The impact of global warming

Now that there is snow on the ground, it really feels like winter, but what was with that funk we were in for the past month and a half? There was no snow, it was hardly even cold and it seemed like they were getting more snow in the desert than we were here.

According to a Texas news station Web site, there were nine inches in parts of western Texas in one day. Glen Larum was quoted on 13 Eyewitness News in Dallas saying, “We don’t get those kinds of snow storms in far West Texas very often. That’s a lot of snow in this country.” So what seems to be the cause of all this snow in Texas and the nice weather in the mid west? Well one possible cause is El Nino.

According to the National Oceanographic Atmospheric Administration Web site, El Nino is a calming of trade winds over the South Pacific that causes the cooler water to descend deeper into the ocean and which then prevents the cooling of the surface water. And the sister of El Nino, La Nina, is the exact opposite effect.

The lack of cooling water and cooler air in that region makes the jet stream do odd things and gives us warm weather and the southwest colder weather.

One other thing that is contributing to this weird weather is global warming. In his latest State of the Union address, President Bush finally owned up the problem proposing caps on gas emissions to be implemented in the next 10 to 15 years.

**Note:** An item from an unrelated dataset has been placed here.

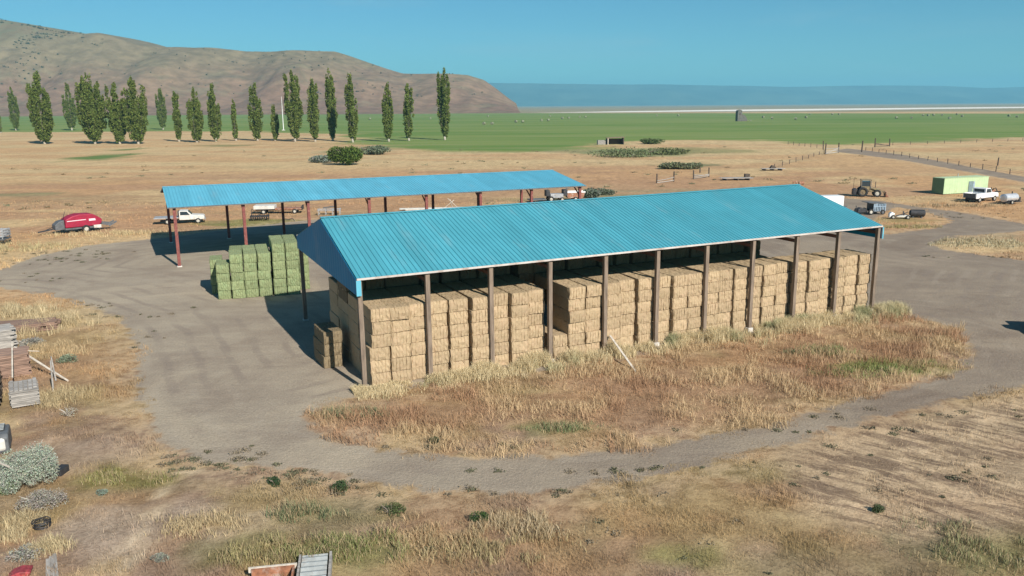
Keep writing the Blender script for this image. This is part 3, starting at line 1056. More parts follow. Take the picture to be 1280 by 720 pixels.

But spokesman Tony Snow ruled out any economy wide caps on emissions. Just goes to show you that the politicians mean one thing, but will do something entirely different.

I used to think global warming would not be a problem for my generation, that it would start here and it would be a problem for someone else to worry about down the road. Well, that’s the attitude that got us into this mess with global warming.

Car companies started making cars less fuel efficient, more emissions producing and more harmful to the environment. At that time, nobody really cared about what they were doing to the atmosphere.

Now car companies like GM and Ford are coming out and saying that they have always been focused on keeping the environment clean and producing more fuel efficient, environment friendly vehicles.

That’s not what I have been seeing in the past few years of automobile production. It seemed like there are more and more vehicles out there that are getting less than 20 miles per gallon. Car companies need to reassess their position on the environment. Oh wait, they need to take a position of helping the environment. Period.

Only in the past few years has ford and GM started looking into ways to cut emissions and make cars more fuel-efficient.

They realize this is not the problem of the next generation. People are living longer, healthier lives. We need to stop looking at this problem like it is someone else’s problem and realize it is our problem and a lot of it is our fault! My roommate drives a hybrid Honda Civic, it gets about 48 miles per gallon all year. My little four door four cylinder Ford Contour gets upwards of 25 miles per gallon.

Freshman Aaron Mentkowski says he likes driving his hybrid because of the better mileage, but another benefit of his car is helping the environment.

Reducing vehicle emissions, producing more fuel efficient cars and passing regulations to reduce factory and production plant emissions is the way we are going to help slow this process and possibly reverse it.

The president finally realized there is a problem, now we just need the rest of Washington to wake up and start passing legislation that will help solve the problem. Not just nationally, but locally as well. States need to take the same stance that California has taken, requiring emissions reductions by 2020.

Face the facts: The polar ice caps are melting because the world is getting too warm, glaciers are disappearing, polar bears’ mating areas are shifting and the temperature has gone up about four degrees globally in the past 15 years alone.

Let’s wake up to the problem and do something about it!